Com a nova lei, o Brasil tem uma grande oportunidade de superar algumas dificuldades do passado. A primeira delas é de conhecer a situação de todas as propriedades rurais do País, incluindo o montante de seus passivos ambientais – o que será possível após a finalização do processo de cadastramento das propriedades no CAR (Cadastro Ambiental Rural) – e, posteriormente, o acompanhamento dos Programas de Regularização Ambiental estaduais, ambos previstos no Código Florestal.

Em regiões com escassez hídrica, por exemplo, essas ações podem representar um novo impulso à implantação de programas de apoio e incentivo à preservação e à recuperação do meio ambiente através de incentivos, como o pagamento de serviços ambientais e a ações que favoreçam a conservação ambiental (solo, água e biodiversidade).

Assim, a reversão do processo de degradação das terras e a consequente garantia de que as águas das chuvas não mais serão perdidas rapidamente através de escorrimento superficial dependem de uma difusão mais eficiente de tecnologias que visem ao uso sustentável das terras, de incentivos governamentais que assegurem a sua adoção pelos produtores e de planejamento participativo do uso das terras nas bacias hidrográficas.
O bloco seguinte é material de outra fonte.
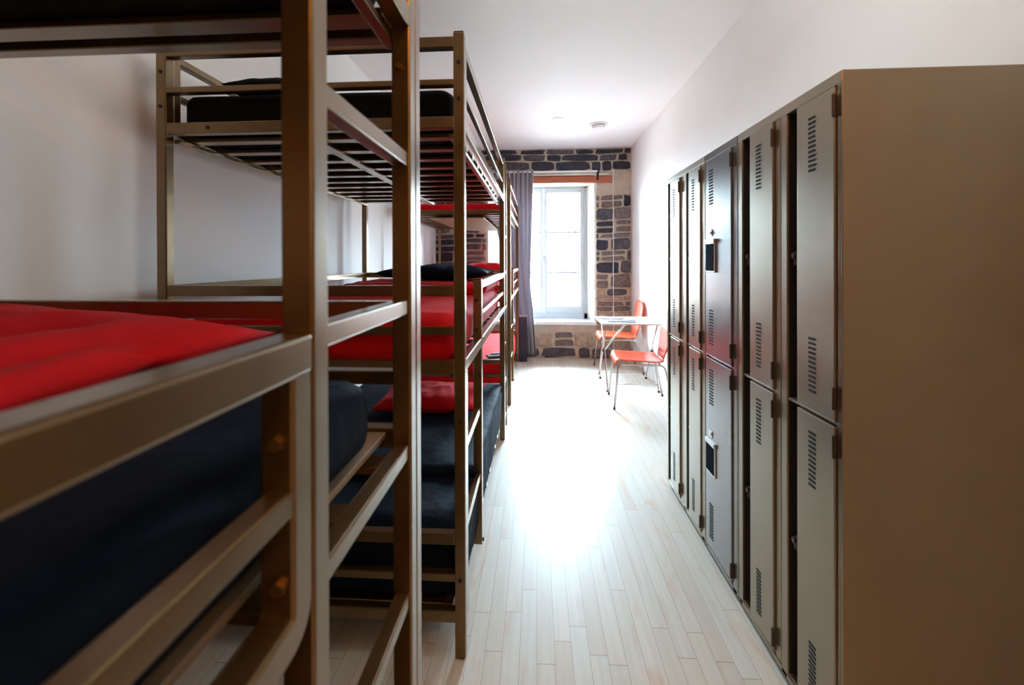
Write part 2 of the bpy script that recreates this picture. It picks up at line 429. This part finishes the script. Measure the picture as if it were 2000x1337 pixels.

A inserção dos produtores e proprietários rurais no processo decisório é fundamental para o sucesso de qualquer iniciativa que envolva alteração nos modelos de utilização das terras. Somente com o engajamento de toda a sociedade, urbana e rural, conseguiremos vencer o fantasma do racionamento e sair da crise com um modelo de gestão do uso da terra que leve à recuperação da quantidade e da qualidade de nossos recursos hídricos. E não faltam exemplos no Brasil – no passado recente, o estado do Paraná foi o berço do SPD e exemplo mundial de conservação de solo e água na agricultura tropical.